There is another manner. The Spirit comes upon the soul in waves of terrible power. Now in a rapture God descends upon the soul, catching her suddenly up in a marvellous embrace: magnetising her, ravishing her. He is come, and He is gone. In an ecstasy the soul goes out prepared to meet Him, seeking Him by praise and prayer, pouring up her love towards Him; and He, condescending to her, fills her with unspeakable delights, and at rare times He will catch her from an ecstasy into a greater rapture. At least, so it is with me: the ecstasy is prepared for, but in the quicker rapture (or catching up) it is He that seeks the soul. These two conditions, though given very intermittently, become a completely natural experience. I should say that the soul lived by this way: it is her food and her life, which she receives with all the simplicity and naturalness of the hungry man turning to his bodily food. But these waves of power were something altogether new and very hard to endure. As each wave passed I would come up out of it, as it were, gasping. It was as if something too great for the soul to contain was being forced through her. It was as if one should try to force at fearful pressure fluid through a body too solid to be percolated by it. I understood nothing of what could be intended by such happenings, neither could I give accommodation to this intensity. I tried to make myself a wholly willing receptacle and instrument, but after the third day of this I could not bear any more. I was greatly distressed. I could not understand what was required of me. I gave myself totally to Him, and it was not enough. And at last I cried to Him, saying: "I understand nothing: forgive me, my God, for my great foolishness, but Thy power is too much for me. Do what Thou wilt with me; I am altogether Thine. Drown me with Thy strength, break me in pieces—I am willing; only do it quickly, my Lord, and have done with it, for I am so small. But I love Thee with all that I have or am; yet I am overwhelmed: I am still too little to be taught in this way, it is too much for my strength. Yet do as Thou wilt; I love Thee, I love Thee." And He heard me, and He ceased: and He returned to the ways that I understood and dearly loved, and for weeks I lived in Paradise. But my body was dreadfully shaken, and I suffered with my heart and breathing.

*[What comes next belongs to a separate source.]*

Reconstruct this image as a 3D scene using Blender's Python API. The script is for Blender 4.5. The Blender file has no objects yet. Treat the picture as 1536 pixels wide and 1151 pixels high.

Shortly after I began to know that another change had come into me. God had become intensely my Father, and Christ the lover was gone up again into the Godhead—as happened after my third conversion upon the hill.

So great, so tremendous was this sense of the Fatherhood of God become that I had only to think the word Father to seem to be instantly transported into His very bosom. Oh, the mighty sweetness of it! But it is not an ecstasy. The creature and soul are dead to world-life, as in a rapture or ecstasy; but the soul is not the bride, she is the child, and, full of eager and adoring intimacy, she flies into His ever-open arms, and never, never does she miss the way. Oh, the sweetness of it, the great, great glory of it, and the folly of words! If only all the world of men and women could have this joy! How to help even one soul towards it is what fills my heart and mind. How convince them, how induce them to take the first steps? It is the first steps we need to take. He does not drive, He calls. "Come to Me," He calls. It is this failure to have the will to go to Him which is the root of all human woe. Would we but take the first few steps towards Him, He will carry us all the rest of the way. These first few steps we take holding to the hand of Jesus. For the so-called Christian there is no other way (but he is no Christian until he has taken it). For the Buddhist, doubtless, Gautama is permitted to do the same. But for those who are baptized in Jesus Christ's name, He is their only Way.